QUOTE (Dixie Flatline @ Mar 9 2010, 01:47 AM)

I personally miss the old damage codes in earlier editions of SR. The toughness to soak being independent of the actual amount of damage inflicted rocked. It led to a *lot* more variation in the guns than we have in SR4. In SR3, you'd up the damage to deadly pretty easily in an execution, and then any remaining successes would go towards upping the soak difficulty as high as possible. Therefore, while you *could* kill someone with a .22 to the back of the head, your .357 or .45 is going to be a lot more reliable.
It was more math, but felt better to me.
Yes. Although 4th is much better in many ways, the separation of damage into power and lethality opened up a lot of depth and it's one of the things I mourned when we lost it.
That aside, I've been looking at the Doctor Who: Adventures in Time and Space game (Hey, I grew up in Britain. Of course I watch Doctor Who). It's a really quick and simple system and you know what? It's combat-damage rules are more realistic than Shadowrun.
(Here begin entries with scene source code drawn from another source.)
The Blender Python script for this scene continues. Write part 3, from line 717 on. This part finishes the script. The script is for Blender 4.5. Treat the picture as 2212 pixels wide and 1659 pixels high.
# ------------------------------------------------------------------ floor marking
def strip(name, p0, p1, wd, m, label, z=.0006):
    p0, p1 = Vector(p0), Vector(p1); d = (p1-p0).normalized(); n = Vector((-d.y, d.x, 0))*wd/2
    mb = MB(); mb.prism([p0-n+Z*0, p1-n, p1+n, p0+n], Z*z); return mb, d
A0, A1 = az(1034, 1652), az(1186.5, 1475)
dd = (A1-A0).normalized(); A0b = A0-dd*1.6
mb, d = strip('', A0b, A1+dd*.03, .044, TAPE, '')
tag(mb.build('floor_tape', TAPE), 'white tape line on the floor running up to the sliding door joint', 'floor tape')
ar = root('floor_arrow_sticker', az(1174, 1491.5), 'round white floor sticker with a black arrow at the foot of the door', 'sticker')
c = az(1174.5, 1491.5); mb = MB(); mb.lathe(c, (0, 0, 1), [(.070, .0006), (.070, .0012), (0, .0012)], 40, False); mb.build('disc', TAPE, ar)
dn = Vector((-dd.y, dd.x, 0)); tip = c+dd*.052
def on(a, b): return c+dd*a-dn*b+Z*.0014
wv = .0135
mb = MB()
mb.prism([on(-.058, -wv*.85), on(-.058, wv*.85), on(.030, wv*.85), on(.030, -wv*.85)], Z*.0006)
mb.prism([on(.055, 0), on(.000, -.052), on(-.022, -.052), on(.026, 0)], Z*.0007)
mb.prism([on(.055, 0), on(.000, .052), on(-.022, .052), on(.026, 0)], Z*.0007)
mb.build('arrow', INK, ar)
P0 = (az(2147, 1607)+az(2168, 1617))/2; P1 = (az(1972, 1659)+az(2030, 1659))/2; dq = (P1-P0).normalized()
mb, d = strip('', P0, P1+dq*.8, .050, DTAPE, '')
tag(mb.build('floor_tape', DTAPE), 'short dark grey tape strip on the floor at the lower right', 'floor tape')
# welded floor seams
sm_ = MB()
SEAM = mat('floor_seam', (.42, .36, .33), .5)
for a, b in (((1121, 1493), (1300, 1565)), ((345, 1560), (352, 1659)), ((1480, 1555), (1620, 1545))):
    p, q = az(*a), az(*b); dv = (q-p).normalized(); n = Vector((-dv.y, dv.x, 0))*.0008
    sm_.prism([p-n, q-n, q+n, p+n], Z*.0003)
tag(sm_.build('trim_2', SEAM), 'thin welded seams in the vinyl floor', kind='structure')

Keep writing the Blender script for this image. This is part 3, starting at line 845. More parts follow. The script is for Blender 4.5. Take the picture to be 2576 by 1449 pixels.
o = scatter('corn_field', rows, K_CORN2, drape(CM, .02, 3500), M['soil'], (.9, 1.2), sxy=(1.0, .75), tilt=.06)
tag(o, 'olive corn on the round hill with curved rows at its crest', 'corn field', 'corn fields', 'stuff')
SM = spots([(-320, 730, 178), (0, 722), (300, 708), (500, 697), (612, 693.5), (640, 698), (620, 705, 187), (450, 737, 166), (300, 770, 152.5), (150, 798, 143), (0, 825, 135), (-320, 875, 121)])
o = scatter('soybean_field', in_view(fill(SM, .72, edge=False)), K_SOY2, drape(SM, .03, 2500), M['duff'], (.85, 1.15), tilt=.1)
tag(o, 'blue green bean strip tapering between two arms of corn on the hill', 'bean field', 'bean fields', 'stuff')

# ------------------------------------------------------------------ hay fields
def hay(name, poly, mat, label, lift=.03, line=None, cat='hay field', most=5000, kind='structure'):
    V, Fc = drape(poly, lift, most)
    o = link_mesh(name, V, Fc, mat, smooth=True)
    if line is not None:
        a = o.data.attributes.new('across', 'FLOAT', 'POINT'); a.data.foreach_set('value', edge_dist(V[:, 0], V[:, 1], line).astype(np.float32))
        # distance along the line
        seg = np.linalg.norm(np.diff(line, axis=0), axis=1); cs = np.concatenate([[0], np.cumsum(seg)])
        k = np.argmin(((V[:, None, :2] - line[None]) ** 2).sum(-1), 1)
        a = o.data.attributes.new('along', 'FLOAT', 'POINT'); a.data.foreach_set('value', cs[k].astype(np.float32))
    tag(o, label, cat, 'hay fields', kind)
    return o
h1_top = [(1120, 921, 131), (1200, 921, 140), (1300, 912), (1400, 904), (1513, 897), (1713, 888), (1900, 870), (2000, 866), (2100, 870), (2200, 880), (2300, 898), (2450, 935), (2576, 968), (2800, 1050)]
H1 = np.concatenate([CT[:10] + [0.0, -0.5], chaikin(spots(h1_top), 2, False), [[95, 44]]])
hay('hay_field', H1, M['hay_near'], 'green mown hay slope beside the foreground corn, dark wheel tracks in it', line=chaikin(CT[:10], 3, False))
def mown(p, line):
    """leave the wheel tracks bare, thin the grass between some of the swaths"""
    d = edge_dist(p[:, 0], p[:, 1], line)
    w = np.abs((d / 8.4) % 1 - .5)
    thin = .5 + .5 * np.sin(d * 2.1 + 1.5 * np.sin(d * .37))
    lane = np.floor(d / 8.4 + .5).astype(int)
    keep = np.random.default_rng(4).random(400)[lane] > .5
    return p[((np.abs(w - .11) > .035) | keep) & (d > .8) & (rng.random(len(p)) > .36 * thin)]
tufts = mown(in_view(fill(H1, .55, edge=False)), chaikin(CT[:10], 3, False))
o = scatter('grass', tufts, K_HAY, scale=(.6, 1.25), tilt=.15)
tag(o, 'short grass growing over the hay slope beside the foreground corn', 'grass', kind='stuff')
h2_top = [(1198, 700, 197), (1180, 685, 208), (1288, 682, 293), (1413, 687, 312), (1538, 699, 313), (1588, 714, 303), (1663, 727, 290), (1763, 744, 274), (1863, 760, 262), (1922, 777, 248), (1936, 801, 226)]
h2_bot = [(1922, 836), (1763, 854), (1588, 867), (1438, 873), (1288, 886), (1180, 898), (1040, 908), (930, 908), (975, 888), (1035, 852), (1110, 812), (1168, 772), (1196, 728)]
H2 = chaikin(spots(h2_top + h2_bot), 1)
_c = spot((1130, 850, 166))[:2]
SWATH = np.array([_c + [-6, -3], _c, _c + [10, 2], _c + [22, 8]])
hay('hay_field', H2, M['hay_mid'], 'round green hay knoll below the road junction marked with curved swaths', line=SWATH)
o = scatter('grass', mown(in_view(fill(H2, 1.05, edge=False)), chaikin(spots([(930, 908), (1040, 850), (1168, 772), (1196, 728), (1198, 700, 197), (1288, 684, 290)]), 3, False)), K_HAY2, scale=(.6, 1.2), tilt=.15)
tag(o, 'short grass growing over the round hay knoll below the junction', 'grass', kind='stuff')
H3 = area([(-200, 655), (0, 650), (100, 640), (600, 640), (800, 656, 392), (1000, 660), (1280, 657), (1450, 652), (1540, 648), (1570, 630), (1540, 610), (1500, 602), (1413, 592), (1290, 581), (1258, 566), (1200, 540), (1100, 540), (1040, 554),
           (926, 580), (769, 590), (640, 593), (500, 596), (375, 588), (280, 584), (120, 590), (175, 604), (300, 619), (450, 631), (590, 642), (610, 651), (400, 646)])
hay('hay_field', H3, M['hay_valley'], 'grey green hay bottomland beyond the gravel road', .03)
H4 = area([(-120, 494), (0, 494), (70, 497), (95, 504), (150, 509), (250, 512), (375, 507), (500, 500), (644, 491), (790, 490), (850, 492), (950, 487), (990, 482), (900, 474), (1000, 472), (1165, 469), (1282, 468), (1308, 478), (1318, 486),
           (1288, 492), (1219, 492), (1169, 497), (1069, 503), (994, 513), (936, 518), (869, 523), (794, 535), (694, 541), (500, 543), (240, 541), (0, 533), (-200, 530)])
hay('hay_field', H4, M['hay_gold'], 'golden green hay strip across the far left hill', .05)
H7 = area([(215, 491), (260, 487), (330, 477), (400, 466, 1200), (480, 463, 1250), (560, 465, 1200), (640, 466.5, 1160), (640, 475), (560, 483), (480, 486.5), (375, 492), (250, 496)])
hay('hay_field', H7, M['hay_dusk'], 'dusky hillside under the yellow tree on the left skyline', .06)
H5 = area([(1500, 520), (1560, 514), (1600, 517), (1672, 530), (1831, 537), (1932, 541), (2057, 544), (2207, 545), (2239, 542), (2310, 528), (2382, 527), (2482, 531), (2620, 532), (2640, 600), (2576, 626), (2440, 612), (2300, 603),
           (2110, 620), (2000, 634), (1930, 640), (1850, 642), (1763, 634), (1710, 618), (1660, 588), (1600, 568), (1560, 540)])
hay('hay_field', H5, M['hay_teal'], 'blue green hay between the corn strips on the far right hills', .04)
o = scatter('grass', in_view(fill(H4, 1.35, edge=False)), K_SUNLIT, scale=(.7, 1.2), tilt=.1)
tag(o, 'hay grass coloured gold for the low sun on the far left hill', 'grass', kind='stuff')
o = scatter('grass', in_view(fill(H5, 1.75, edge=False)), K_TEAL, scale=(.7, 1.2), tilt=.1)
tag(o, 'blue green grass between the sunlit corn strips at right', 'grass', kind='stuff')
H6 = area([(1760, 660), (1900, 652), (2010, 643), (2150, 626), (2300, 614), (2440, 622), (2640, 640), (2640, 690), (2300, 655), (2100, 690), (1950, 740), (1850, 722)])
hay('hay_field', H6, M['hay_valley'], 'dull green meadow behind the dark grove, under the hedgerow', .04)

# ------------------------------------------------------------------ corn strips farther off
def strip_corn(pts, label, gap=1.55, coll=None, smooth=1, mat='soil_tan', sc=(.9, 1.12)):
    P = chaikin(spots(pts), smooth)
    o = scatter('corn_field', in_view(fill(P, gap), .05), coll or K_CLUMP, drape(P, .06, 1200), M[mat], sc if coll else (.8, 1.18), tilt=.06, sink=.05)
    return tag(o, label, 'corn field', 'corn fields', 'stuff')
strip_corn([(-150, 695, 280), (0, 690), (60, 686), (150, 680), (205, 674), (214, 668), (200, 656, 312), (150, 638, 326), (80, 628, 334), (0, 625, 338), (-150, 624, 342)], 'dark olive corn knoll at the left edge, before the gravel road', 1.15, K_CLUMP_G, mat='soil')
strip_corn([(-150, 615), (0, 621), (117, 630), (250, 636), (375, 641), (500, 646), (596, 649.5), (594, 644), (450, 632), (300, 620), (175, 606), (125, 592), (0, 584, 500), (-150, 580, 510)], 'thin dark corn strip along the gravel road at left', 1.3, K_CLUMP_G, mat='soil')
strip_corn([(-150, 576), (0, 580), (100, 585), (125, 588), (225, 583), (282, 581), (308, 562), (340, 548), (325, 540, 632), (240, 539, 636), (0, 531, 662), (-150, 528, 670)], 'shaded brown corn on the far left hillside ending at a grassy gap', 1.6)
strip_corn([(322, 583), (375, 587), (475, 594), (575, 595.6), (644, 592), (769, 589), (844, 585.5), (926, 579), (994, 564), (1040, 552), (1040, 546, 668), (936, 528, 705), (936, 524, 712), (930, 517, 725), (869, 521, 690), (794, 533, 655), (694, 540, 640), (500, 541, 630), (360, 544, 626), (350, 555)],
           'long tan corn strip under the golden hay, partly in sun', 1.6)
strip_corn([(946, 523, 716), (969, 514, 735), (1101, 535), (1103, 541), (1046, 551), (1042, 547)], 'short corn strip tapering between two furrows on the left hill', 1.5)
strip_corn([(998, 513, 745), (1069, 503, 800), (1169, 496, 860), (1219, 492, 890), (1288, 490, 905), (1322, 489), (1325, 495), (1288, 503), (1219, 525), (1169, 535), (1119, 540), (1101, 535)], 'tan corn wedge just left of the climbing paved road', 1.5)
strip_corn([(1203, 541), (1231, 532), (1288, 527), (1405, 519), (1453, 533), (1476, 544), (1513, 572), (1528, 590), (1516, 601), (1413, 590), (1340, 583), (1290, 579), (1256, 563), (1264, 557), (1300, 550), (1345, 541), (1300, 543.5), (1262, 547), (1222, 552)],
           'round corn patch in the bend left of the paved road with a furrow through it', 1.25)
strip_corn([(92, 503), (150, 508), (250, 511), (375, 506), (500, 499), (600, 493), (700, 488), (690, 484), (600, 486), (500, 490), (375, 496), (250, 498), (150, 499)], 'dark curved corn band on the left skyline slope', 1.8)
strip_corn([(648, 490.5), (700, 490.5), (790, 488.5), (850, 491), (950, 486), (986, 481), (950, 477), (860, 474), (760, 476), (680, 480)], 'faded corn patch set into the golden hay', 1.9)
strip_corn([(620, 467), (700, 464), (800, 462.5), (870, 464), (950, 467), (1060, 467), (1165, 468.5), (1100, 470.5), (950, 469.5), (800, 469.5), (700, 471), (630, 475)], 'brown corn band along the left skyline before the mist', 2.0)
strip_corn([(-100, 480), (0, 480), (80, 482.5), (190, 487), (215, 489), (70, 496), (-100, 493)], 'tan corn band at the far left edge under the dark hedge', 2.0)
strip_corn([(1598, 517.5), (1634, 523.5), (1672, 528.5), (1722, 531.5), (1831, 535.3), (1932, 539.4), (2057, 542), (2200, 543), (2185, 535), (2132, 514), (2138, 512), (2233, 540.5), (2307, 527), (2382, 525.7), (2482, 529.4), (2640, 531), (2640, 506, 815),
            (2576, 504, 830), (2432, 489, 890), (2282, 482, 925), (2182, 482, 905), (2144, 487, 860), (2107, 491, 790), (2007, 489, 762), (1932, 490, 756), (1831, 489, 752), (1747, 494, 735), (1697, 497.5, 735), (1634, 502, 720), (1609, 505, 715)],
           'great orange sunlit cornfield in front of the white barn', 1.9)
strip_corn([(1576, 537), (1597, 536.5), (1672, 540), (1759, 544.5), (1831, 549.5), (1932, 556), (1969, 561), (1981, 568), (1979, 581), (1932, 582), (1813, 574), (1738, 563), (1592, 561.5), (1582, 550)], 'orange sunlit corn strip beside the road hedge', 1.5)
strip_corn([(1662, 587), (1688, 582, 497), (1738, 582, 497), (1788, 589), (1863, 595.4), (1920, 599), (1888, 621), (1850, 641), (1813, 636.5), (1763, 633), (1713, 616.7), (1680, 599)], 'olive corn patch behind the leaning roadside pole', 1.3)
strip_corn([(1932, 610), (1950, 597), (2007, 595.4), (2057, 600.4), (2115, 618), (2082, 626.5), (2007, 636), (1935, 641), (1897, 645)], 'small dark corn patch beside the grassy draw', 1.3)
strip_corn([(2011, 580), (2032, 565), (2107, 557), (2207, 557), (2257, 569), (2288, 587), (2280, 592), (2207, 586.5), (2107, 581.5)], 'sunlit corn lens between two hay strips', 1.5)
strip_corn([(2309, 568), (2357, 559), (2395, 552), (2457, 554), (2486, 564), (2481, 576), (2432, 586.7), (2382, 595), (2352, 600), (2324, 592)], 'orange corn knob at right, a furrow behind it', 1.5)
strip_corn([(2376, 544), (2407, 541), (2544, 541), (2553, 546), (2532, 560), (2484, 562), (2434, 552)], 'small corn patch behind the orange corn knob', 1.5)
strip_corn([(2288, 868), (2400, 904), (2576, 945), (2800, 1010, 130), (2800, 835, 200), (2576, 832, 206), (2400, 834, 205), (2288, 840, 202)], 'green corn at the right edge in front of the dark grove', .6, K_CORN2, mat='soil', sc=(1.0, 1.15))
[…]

You roll to hit and the target rolls to dodge. If you win you hit and if you hit, you do the appropriate amount of damage for your weapon, possibly scaled by the degree of success. If there's a particular place that is natural to be hit, then that's where you hit. Otherwise, roll on the chart for a hit location. Damage comes directly off an appropriate attribute which could be Strength for a torso shot, but perhaps Co-ordination or Awareness for a blow to the head. You reduce damage by the amount of armour. So if you're wearing a leather jacket and you get hit in the back, you can take a point off the damage (leather jackets aren't great armour). But unless you're wearing the jacket on your head for some reason (you bannana!), then it's not going to help you there. Even this brief description makes it sound more complicated than it is given that the combat rules are entirely the same system as everything else in the game. The point is that running that system, although it seems rules light, it actually gives more believable outcomes than Shadowrun without invoking GM fiat. If you get hit in the leg with a baseball bat and you're wearing a chainmail shirt, then the chainmail shirt doesn't help you and the damage affects one of the leg-based attributes, not your awareness for example. In Shadowrun, the chainmail shirt would protect your shins when they're struck and the resulting damage would affect your ability to speak French (for example). And it does all that with thirty times as many rules. The response to this from some would be that the Doctor Who game achieves this by relying on vagueness and GM whims. But my point is that it actually doesn't. It covers situations, it just does so in a very efficient manner. This isn't a criticism of the Shadowrun 4th rules. They are simply different and have different consequences. For example, it's fairly impossible to really build up your character in Doctor Who on the grounds that neither a couch potato nor an elite soldier are going to find any difference when it comes to bluffing a cyberman army into invading the wrong dimension.

Still, it's worth considering seeing as the subject of this thread is games that get it "dead on". Doctor Who does without invoking GM fiat or whims.